DATASET CONTENT:
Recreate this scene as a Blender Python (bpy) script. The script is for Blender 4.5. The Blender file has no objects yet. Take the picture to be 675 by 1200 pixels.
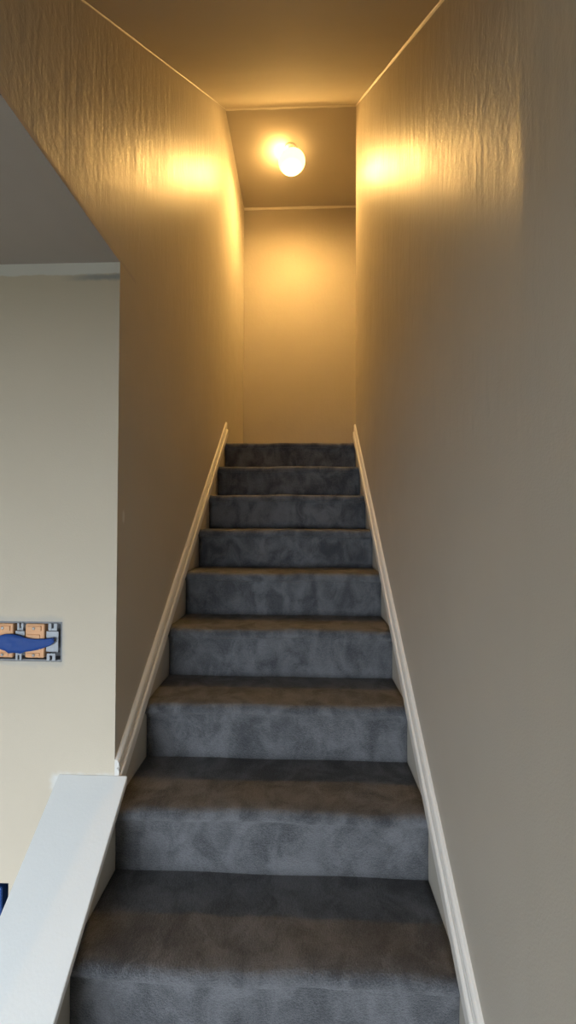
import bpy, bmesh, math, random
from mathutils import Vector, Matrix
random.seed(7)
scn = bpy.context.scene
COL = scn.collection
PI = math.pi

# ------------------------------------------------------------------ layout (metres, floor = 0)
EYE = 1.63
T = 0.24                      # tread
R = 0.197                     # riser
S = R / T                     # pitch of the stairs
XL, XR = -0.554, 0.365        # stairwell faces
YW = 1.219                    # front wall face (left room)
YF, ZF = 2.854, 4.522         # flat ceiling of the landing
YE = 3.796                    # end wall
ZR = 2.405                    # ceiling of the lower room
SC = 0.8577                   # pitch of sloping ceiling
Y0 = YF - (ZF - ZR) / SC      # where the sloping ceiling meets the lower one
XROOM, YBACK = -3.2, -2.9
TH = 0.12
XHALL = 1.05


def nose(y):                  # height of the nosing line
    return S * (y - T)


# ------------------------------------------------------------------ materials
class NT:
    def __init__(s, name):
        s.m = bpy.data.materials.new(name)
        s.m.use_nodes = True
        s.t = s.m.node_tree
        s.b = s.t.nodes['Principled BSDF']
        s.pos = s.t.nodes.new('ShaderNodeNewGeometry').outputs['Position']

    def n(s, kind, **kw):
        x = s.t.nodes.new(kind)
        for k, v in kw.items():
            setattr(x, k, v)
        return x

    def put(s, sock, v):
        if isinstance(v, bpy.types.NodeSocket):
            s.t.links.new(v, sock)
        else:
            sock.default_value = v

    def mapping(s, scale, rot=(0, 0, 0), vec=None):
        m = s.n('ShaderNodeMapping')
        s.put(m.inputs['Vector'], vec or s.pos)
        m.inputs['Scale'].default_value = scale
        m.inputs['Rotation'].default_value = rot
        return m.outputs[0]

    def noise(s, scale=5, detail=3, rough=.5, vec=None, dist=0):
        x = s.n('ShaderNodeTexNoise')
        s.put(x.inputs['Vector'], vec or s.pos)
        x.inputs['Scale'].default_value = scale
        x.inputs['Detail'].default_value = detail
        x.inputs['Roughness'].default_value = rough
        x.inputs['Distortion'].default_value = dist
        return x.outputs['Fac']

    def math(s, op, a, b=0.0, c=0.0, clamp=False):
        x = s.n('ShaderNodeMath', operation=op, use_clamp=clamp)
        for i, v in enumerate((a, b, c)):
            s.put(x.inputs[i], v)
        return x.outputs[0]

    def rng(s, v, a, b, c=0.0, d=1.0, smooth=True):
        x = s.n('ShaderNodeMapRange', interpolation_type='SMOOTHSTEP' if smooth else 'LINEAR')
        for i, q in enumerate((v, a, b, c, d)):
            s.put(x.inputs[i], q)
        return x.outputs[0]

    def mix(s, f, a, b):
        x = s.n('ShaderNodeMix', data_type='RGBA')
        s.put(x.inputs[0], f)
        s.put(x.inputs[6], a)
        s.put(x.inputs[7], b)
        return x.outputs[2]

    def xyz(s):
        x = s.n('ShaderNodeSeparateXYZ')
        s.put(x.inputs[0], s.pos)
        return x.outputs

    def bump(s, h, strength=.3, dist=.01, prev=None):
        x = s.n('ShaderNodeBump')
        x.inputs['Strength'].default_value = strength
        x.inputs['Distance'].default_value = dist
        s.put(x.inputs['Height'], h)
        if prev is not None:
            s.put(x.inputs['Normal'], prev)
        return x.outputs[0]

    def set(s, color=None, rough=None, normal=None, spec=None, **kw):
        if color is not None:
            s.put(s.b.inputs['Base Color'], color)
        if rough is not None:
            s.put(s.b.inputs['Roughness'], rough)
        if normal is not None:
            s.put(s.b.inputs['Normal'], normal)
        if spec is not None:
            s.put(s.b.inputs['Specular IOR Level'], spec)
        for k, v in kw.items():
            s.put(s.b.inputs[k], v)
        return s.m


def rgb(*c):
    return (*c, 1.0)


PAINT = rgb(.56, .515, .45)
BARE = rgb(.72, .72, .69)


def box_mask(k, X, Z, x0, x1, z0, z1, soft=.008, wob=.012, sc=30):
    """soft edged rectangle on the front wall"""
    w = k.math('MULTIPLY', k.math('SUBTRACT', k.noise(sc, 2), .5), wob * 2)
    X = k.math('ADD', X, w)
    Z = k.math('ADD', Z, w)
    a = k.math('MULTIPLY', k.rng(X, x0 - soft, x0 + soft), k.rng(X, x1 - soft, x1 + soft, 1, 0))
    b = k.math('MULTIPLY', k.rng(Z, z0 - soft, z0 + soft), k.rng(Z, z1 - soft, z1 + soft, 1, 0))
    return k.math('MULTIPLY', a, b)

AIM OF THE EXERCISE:
Return only the lines running from the top of the data to the line that holds "PI = math.pi". Include both of those lines, but skip the pictures.

WRITTEN RESPONSE:
Recreate this scene as a Blender Python (bpy) script. The script is for Blender 4.5. The Blender file has no objects yet. Take the picture to be 675 by 1200 pixels.
import bpy, bmesh, math, random
from mathutils import Vector, Matrix
random.seed(7)
scn = bpy.context.scene
COL = scn.collection
PI = math.pi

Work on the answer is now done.